● **PROBLEM STATEMENT**
Locate all lines in the data below that hold "objects" and show them.

● **RECORDED INFORMATION**
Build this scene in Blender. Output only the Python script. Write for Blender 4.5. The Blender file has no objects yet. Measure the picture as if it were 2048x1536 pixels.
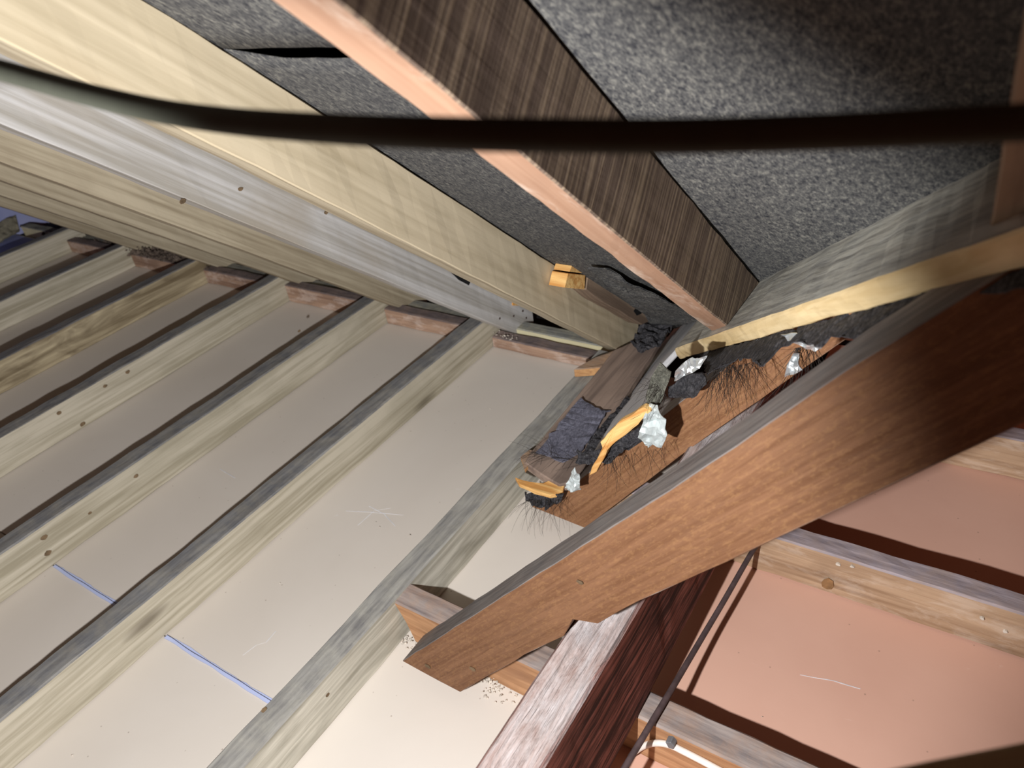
import bpy, bmesh, math, random
from mathutils import Vector, Matrix, noise

random.seed(7)
SC = bpy.context.scene
ZO = 1.03                      # camera height above the plasterboard; local z=-1.03 is the board
LINK = bpy.context.scene.collection.objects.link

# ------------------------------------------------------------------ camera
cam_data = bpy.data.cameras.new('camera')
cam = bpy.data.objects.new('camera', cam_data); LINK(cam)
cam_data.sensor_fit = 'HORIZONTAL'
cam_data.sensor_width = 9.8
cam_data.lens = 9.8 * 1517.87 / 2048.0
cam_data.clip_start = 0.01
RX = Vector((0.8336469, 0.53751046, -0.12694626))      # camera right
RD = Vector((0.20982219, -0.52084715, -0.82746172))    # camera down
RF = Vector((-0.51088893, 0.66317475, -0.54698424))    # camera forward
m = Matrix((( RX[0], -RD[0], -RF[0], 0), (RX[1], -RD[1], -RF[1], 0), (RX[2], -RD[2], -RF[2], 0), (0, 0, 0, 1)))
m.translation = Vector((0, 0, ZO))
cam.matrix_world = m
cam_data.dof.use_dof = True
cam_data.dof.focus_distance = 1.05
cam_data.dof.aperture_fstop = 2.0
SC.camera = cam

# ------------------------------------------------------------------ world, torch, exposure
SC.view_settings.view_transform = 'Standard'
SC.view_settings.look = 'None'
SC.view_settings.gamma = 1.0
SC.view_settings.use_curve_mapping = False
SC.view_settings.exposure = 0.0
world = bpy.data.worlds.new('world'); SC.world = world
world.use_nodes = True
bg = world.node_tree.nodes['Background']
bg.inputs[0].default_value = (1.0, 0.36, 0.22, 1)
bg.inputs[1].default_value = 0.075

TORCH = Vector((-0.25, -0.03, -0.262 + ZO))
AIM = Vector((-0.754, 0.538, -0.377))
ld = bpy.data.lights.new('hand_torch_beam', 'SPOT')
ld.energy = 1.0
ld.color = (0.985, 0.98, 0.985)
ld.spot_size = math.radians(157)
ld.spot_blend = 0.34
ld.shadow_soft_size = 0.011
ld.use_nodes = True
nt = ld.node_tree
em = nt.nodes['Emission']
fo = nt.nodes.new('ShaderNodeLightFalloff')
fo.inputs['Strength'].default_value = 54.0
nt.links.new(fo.outputs['Linear'], em.inputs['Strength'])
torch = bpy.data.objects.new('hand_torch_beam', ld); LINK(torch)
torch.matrix_world = Matrix.Translation(TORCH) @ AIM.to_track_quat('-Z', 'Y').to_matrix().to_4x4()

# ------------------------------------------------------------------ roof geometry
P1 = math.radians(40.4418); P2 = math.radians(49.2671)
N1 = Vector((0, math.sin(P1), math.cos(P1)))          # main slope normal (outward)
D1 = Vector((0, math.cos(P1), -math.sin(P1)))         # down the main slope
N2 = Vector((-math.sin(P2), 0, math.cos(P2)))         # old slope normal
D2 = Vector((-math.cos(P2), 0, -math.sin(P2)))        # down the old slope
EX, EY, EZ = Vector((1, 0, 0)), Vector((0, 1, 0)), Vector((0, 0, 1))
VD = N1.cross(N2).normalized()                         # valley line
if VD.x > 0: VD = -VD                                  # pointing down the valley
KU, KT, KF = 0.163, 0.2515, 0.252                       # rafter underside, top, felt
KB = -0.1213                                           # top of the lay board
KR = -0.148                                            # top of the old rafters

# ------------------------------------------------------------------ materials
def srgb(r, g, b):
    f = lambda c: (c/255/12.92) if c/255 <= 0.04045 else ((c/255+0.055)/1.055)**2.4
    return (f(r), f(g), f(b), 1)

class NT:
    def __init__(s, name, rough=0.85, spec=0.25):
        s.m = bpy.data.materials.new(name); s.m.use_nodes = True
        s.n = s.m.node_tree.nodes; s.l = s.m.node_tree.links
        s.b = s.n['Principled BSDF']
        s.b.inputs['Roughness'].default_value = rough
        s.b.inputs['Specular IOR Level'].default_value = spec
        tc = s.n.new('ShaderNodeTexCoord'); oi = s.n.new('ShaderNodeObjectInfo')
        mu = s.n.new('ShaderNodeMath'); mu.operation = 'MULTIPLY'; mu.inputs[1].default_value = 37.0
        s.l.new(oi.outputs['Random'], mu.inputs[0])
        ad = s.n.new('ShaderNodeVectorMath'); ad.operation = 'ADD'
        s.l.new(tc.outputs['Object'], ad.inputs[0]); s.l.new(mu.outputs[0], ad.inputs[1])
        s.co = ad.outputs[0]
    def map(s, sc, rot=(0, 0, 0), src=None):
        mp = s.n.new('ShaderNodeMapping'); mp.inputs['Scale'].default_value = sc; mp.inputs['Rotation'].default_value = rot
        s.l.new(src or s.co, mp.inputs['Vector']); return mp.outputs[0]
    def noise(s, sc, scale=1, detail=4, dist=0, rough=0.55, rot=(0, 0, 0)):
        t = s.n.new('ShaderNodeTexNoise'); t.inputs['Scale'].default_value = scale
        t.inputs['Detail'].default_value = detail; t.inputs['Distortion'].default_value = dist; t.inputs['Roughness'].default_value = rough
        s.l.new(s.map(sc, rot), t.inputs['Vector']); return t.outputs['Fac']
    def voro(s, sc, scale=1):
        t = s.n.new('ShaderNodeTexVoronoi'); t.inputs['Scale'].default_value = scale
        s.l.new(s.map(sc), t.inputs['Vector']); return t.outputs['Distance']
    def ramp(s, fac, stops):
        r = s.n.new('ShaderNodeValToRGB'); e = r.color_ramp.elements
        while len(e) < len(stops): e.new(0.5)
        for i, (p, c) in enumerate(stops): e[i].position = p; e[i].color = c
        s.l.new(fac, r.inputs[0]); return r.outputs[0]
    def rng(s, fac, a, b, lo=0.0, hi=1.0):
        r = s.n.new('ShaderNodeMapRange'); r.clamp = True
        for i, v in zip((1, 2, 3, 4), (a, b, lo, hi)): r.inputs[i].default_value = v
        s.l.new(fac, r.inputs[0]); return r.outputs[0]
    def mul(s, a, b, op='MULTIPLY'):
        r = s.n.new('ShaderNodeMath'); r.operation = op; r.use_clamp = True
        for i, v in enumerate((a, b)):
            if isinstance(v, (int, float)): r.inputs[i].default_value = v
            else: s.l.new(v, r.inputs[i])
        return r.outputs[0]
    def mix(s, fac, a, b, mode='MIX'):
        r = s.n.new('ShaderNodeMix'); r.data_type = 'RGBA'; r.blend_type = mode
        for i, v in ((0, fac), (6, a), (7, b)):
            if isinstance(v, (int, float, tuple)): r.inputs[i].default_value = v
            else: s.l.new(v, r.inputs[i])
        return r.outputs[2]
    def up(s, a=0.3, b=0.45):
        g = s.n.new('ShaderNodeNewGeometry'); x = s.n.new('ShaderNodeSeparateXYZ')
        s.l.new(g.outputs['True Normal'], x.inputs[0]); return s.rng(x.outputs['Z'], a, b)
    def bump(s, h, strength=0.4, dist=0.002):
        bm = s.n.new('ShaderNodeBump'); bm.inputs['Strength'].default_value = strength; bm.inputs['Distance'].default_value = dist
        if s.b.inputs['Normal'].links: s.l.new(s.b.inputs['Normal'].links[0].from_socket, bm.inputs['Normal'])
        s.l.new(h, bm.inputs['Height']); s.l.new(bm.outputs[0], s.b.inputs['Normal'])
    def out(s, c):
        s.l.new(c, s.b.inputs['Base Color']); return s.m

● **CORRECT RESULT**
Build this scene in Blender. Output only the Python script. Write for Blender 4.5. The Blender file has no objects yet. Measure the picture as if it were 2048x1536 pixels.
LINK = bpy.context.scene.collection.objects.link
cam = bpy.data.objects.new('camera', cam_data); LINK(cam)
torch = bpy.data.objects.new('hand_torch_beam', ld); LINK(torch)